The trick here may be hanging the plate from welded rebar, with anchored bars or clips at an angle. You simply will need to develop the reaction. You may add just for direct tension if any anchors as a complement.
 
If you are loading a wall that goes down to a footing, you can't have a concrete shear breakout failure. I typically ignore it in these situations, since, like I said, it can't physically occur.
 
If you're close enough to a parallel edge I would probably check that. Can you post a sketch?
 
S_EIT,
I agree with you that Shear Breakout shouldn't happen in a wall going down a "large enough" distance. Although, the ACI App D equations don't seem to acknowlege this. In my case, I have a large elevator door opening below some of these beams and I have beam reinforcing above the opening. In other cases, the wall keeps going.

From the beam centerline to the parallel edges, the distance varies from 4", 6", 16" to 3'-0".
 
 http://files.engineering.com/getfile.aspx?folder=deeeb448-586e-4c08-bb13-7289b76c19a5&file=Change_Brg_to_Embed_Plates.pdf
Steve-
Even if the embed plate is only 6" above the bottom of the wall, the shear breakout can't physically happen without a footing failure first. Here is how I rationalize it - the shear breakout failure is for an anchor that is being "held back" by a mass of concrete. That is not the case here. The anchor is being "held up" by the wall and footing. If the footing doesn't fail, the wall can't have a breakout failure in that direction.

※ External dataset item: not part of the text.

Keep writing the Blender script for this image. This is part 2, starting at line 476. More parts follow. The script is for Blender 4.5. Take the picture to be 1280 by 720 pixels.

You'll never get the App. D equations to work out for this. The equations start working against you when you have a large edge distance in the direction of the load and small side edge distances. If you have small side edge distances, your capacity will DECREASE as you increase the edge distance in the direction of the load. That is not intuitive, and ACI has tried to address it in the '08 version with a new provision for large edge distances in a thin member, but it still doesn't completely close the hole.
 
ACI needs to come out with a clear plain language statement on this to stop these concerns. It can be rationalized through engineering judgement when the shear breakout does not control, however, the equations can in the least be peicewise defined to clarify the matter. Mathematically the equations do not work and attempts to codify and spreadsheet that portion of the code leave many open holes to be filled with warnings to the user. Which is fine - but do not leave a code half completed with so many areas open to interpretation and then tell everyone they need to design to that code.
 
I have used 60 times the anchor diameter as a maximum free edge distance for calculating shear breakout. See this thread:

thread507-241415
 
Just to remember that the PCI manual ((5th ed. at least) is full of tie details based in the same thing that I am above proposing: mere anchoring of forces at a welded plate.